India high court refuses to suspend homosexuality decriminalization ruling

[JURIST] The Supreme Court of India [official website] refused Monday to suspend a lower court decision [judgment, PDF; JURIST report] declaring India's anti-sodomy law unconstitutional while it hears an appeal. Earlier this month, the Supreme Court accepted a petition challenging the decision by the Delhi High Court [official website], which found that Section 377 of the Indian Penal Code [text, PDF], outlawing "carnal conduct against the order of nature," runs counter to Articles 14, 15 and 21 of the Article 21 of the Indian Constitution [text, PDF]. The Delhi court's ruling is binding only in the Union Territory of Delhi [official website], while the Supreme Court's ruling would be binding nationwide. The hearing is scheduled to begin September 14.
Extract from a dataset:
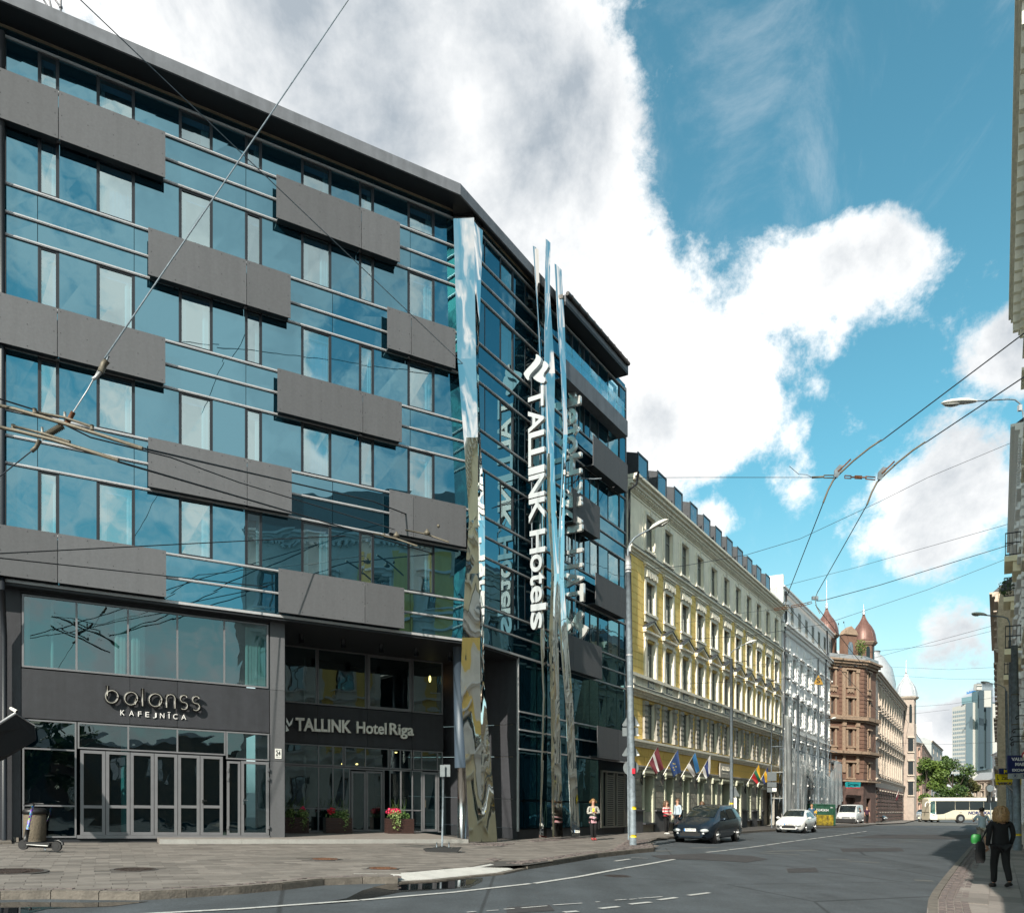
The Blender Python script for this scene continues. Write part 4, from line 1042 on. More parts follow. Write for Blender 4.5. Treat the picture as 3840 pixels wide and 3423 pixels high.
def curl(root, pts_uv, pxm, out, thick, fm, name='emblem'):
    base = pp(*pts_uv[0], pxm); out = Vector((out[0], out[1], 0)).normalized(); P3 = []
    for (u, v) in pts_uv:
        k = (u - 1920) / F; w = (k * base.y - base.x) / (out.x - k * out.y); q = base + out * w
        z = 1.6 + (2990 - v) * q.y / F; P3.append(Vector((q.x, q.y, z)))
    dr = Vector((-out.y, out.x, 0)); dr = dr if dr.y > 0 else -dr
    mb = MB(); n = len(P3); mb.v = P3 + [p + dr * thick for p in P3]
    mb.f = [tuple(range(n)), tuple(range(2 * n - 1, n - 1, -1))] + [(i, (i + 1) % n, n + (i + 1) % n, n + i) for i in range(n)]; mb.sm = [False] * (n + 2)
    bm_o = mb.build(name, fm, root); return bm_o
def smooth_poly(pts, it=2):
    for _ in range(it):
        q = []
        for a, b in zip(pts, pts[1:] + pts[:1]): q += [(a[0] * .75 + b[0] * .25, a[1] * .75 + b[1] * .25), (a[0] * .25 + b[0] * .75, a[1] * .25 + b[1] * .75)]
        pts = q
    return pts
em1 = [(2009, 1326), (2024, 1335), (2030, 1350), (2022, 1368), (1992, 1398), (1984, 1412), (1984, 1424), (1978, 1426), (1964, 1405), (1965, 1395), (2000, 1358), (2010, 1342)]
em2 = [(2038, 1352), (2050, 1358), (2056, 1368), (2056, 1378), (2034, 1406), (2048, 1424), (2036, 1440), (2004, 1424), (1994, 1408), (2000, 1396), (2036, 1366)]
curl(vs, smooth_poly(em1, 1), 97, nB, .16, M['letterface']); curl(vs, smooth_poly(em2, 1), 97, nB, .16, M['letterface'])
mb = MB()
for u in (1993, 2024): mb.tube([pp(u, 1400, 96), pp(u + 3, 2350, 96)], .03, 6)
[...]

The criminalization of homosexuality has been a divisive issue around the world. In April, an appeals court in Senegal ordered the release [JURIST report] of nine members of AIDS awareness group AIDES Senegal who had been convicted of sodomy and sentenced to eight years in prison. In November, the parliament of Burundi voted to criminalize homosexuality, a move condemned [JURIST reports] by human rights groups. In December, the UN General Assembly [official website] was divided [press release; JURIST report] over the issue as 66 nations signed a statement calling for decriminalization, and nearly 60 nations signed an opposing statement.